Je pose ma poupée, ventre de son en l’air, au pied de mon grand lit et grimpant sur le rebord, pieds joints, je saute sauvagement sur la pauvre innocente. Je lui brise le cou me brisant en même temps le coeur. Ma colère qui était montée si vite et avait provoqué ce débordement s’en trouve apaisée aussi rapidement que la soupe au lait quand on retire le chaudron du feu.
Je contemple, médusée, mon si cher trésor maintenant et à jamais handicapé. Mon enfant, la tête séparée du tronc, laisse échapper autant de son que moi de larmes. Nous nous vidons toutes deux par l’intérieur.
La source tarie, je me panse l’âme en pansant ma poupée.
Hoquetant encore, je remplis, du mieux que je peux, le corps flasque de la paille délestée. Beaucoup de colle et une vieille cravate de mon père assujettissent le corps à la tête le temps de la convalescence. Je la chouchoute, je la berce, je la cajole, je lui dis des mots doux, des secrets la nuit tombée, ne sachant pas encore que je soigne ma douleur.
Il reste cependant toujours un certain creux dans le corps entoilé de ma poupée qui, désormais, ternit ma joie.

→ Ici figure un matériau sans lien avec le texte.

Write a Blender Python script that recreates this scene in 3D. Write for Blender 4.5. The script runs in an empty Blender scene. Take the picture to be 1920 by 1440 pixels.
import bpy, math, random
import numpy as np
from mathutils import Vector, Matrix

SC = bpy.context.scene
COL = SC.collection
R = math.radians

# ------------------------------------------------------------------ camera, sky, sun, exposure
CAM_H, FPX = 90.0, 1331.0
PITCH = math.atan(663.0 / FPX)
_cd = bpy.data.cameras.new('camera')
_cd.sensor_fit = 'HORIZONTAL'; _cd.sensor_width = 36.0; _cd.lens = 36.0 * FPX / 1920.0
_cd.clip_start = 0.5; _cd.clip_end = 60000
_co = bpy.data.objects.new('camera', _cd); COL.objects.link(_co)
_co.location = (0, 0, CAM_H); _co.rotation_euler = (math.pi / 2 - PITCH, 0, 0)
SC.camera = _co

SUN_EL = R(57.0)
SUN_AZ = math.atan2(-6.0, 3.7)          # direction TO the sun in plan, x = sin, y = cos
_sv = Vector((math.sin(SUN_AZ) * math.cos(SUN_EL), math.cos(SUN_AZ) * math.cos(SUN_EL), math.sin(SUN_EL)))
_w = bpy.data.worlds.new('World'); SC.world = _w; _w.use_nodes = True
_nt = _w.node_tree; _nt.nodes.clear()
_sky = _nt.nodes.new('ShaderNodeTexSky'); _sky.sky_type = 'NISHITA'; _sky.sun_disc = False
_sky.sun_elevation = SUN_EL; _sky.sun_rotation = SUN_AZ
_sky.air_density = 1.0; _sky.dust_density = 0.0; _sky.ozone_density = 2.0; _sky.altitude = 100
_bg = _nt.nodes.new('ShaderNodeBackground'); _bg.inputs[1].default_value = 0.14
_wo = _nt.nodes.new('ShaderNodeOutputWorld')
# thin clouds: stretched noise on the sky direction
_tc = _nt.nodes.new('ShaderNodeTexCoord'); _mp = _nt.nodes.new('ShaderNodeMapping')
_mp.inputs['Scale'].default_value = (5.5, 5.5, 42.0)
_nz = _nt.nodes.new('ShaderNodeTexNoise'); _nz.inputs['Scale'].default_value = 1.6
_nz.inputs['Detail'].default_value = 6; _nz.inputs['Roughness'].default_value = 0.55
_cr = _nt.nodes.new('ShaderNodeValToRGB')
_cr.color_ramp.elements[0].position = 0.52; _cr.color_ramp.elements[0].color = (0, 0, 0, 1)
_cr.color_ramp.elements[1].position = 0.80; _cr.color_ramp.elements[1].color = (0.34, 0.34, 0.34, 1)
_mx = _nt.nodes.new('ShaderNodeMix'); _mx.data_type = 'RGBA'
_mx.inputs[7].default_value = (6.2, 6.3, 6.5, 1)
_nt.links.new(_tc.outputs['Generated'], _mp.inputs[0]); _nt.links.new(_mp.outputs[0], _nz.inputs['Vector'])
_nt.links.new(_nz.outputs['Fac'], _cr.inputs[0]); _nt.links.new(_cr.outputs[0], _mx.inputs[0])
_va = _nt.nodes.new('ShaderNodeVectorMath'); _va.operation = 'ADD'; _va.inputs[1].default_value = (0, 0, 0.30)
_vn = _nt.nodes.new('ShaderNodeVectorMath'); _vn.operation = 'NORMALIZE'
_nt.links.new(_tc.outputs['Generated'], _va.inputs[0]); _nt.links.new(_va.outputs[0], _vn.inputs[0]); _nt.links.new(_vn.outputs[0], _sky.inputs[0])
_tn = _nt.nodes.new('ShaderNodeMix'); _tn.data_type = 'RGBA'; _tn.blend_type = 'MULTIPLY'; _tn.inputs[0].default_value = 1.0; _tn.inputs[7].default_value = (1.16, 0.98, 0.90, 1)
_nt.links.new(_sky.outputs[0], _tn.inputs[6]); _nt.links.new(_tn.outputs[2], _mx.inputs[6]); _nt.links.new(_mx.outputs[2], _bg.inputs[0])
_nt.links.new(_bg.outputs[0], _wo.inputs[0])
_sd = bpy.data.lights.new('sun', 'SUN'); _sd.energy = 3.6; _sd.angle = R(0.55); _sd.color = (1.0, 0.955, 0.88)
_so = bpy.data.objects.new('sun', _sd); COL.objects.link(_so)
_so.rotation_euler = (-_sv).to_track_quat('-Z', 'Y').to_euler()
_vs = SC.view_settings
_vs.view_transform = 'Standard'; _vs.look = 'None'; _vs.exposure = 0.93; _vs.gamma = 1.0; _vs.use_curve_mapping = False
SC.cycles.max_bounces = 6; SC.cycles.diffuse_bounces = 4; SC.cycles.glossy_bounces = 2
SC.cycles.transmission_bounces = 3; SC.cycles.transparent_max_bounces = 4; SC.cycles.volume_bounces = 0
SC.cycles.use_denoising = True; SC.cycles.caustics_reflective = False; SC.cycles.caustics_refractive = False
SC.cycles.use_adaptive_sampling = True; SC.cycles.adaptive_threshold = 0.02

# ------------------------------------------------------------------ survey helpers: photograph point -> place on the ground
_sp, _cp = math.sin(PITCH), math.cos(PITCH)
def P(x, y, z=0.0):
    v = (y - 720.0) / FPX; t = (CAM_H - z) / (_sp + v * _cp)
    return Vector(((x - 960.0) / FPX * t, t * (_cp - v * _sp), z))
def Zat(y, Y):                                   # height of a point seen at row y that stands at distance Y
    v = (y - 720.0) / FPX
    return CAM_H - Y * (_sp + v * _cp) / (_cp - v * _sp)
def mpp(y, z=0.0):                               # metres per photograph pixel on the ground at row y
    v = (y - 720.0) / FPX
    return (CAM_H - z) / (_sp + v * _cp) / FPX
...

Maintenant, chaque fois que je prends ma fille, une boule se noue dans mon estomac comme un remords compensant pour le vide créé au ventre de mon jouet préféré.

Mouffe
mouffe9 videotron.ca

1 commentaire Répondre

  • Donald Lanthier, St-Jérôme ( Québec ) Canada Répondre

    Ma première fois... par MOUFFE
    Chère Françoise,
    Votre texte "la poupée brisée", cette histoire vécue et ce souvenir vieux de 50 ans déjà fait frissonner. Cette histoire-là arracherait les larmes d’un caillou... La présence et la beauté de votre poupée vous apportent un incommensurable bonheur. Mais la colère, la tristesse et l’angoisse y trouveront asile.

    Vous passez, oserai-je dire, du romantisme sensible d’un dénommé Alfred De Vigny, à l’injustice, à la colère d’un V. Hugo et à la souffrance lamartinienne. L’indignation s’exprime en une méchante colère aux échos les plus contentieux et lointains. Ce souvenir fait trembler mon crayon ! "Nous nous vidons toutes deux par l’intérieur", précise votre deuxème paragraphe. Ouf !

    Entre une avalanche de tristesse, de larmes et de comportements colériques, avec le coeur en morceaux, le personnage, cette enfant de six ans se rebâtit. Vive la gradation : " je la chouchoute, je la berce, je la cajole" !

    Le suspens et les rebondissements me tiennent en haleine du début à la fin, tel un bon roman policier.

    Vous réalisez, Mouffe, une minutieuse et gracieuse utilisation des comparaisons et des métaphores. Quelle élégance ! Vous vous exprimez avec force et lalent. Le lecteur vit plusieurs émotions en lisant votre histoire. Le sens du détail dans vos descriptions m’épate. Les adjectifs qualificatifs procurent une belle et intéressante vibration.

    La conclusion de votre dernier paragraphe offre, n’est-ce pas, un regard des plus envoutants.

    Mouffe, Françoise, vous êtes une écrivaine particulièrement prometteuse.

    Donald Lanthier, Saint-Jérôme,Québec, Canada.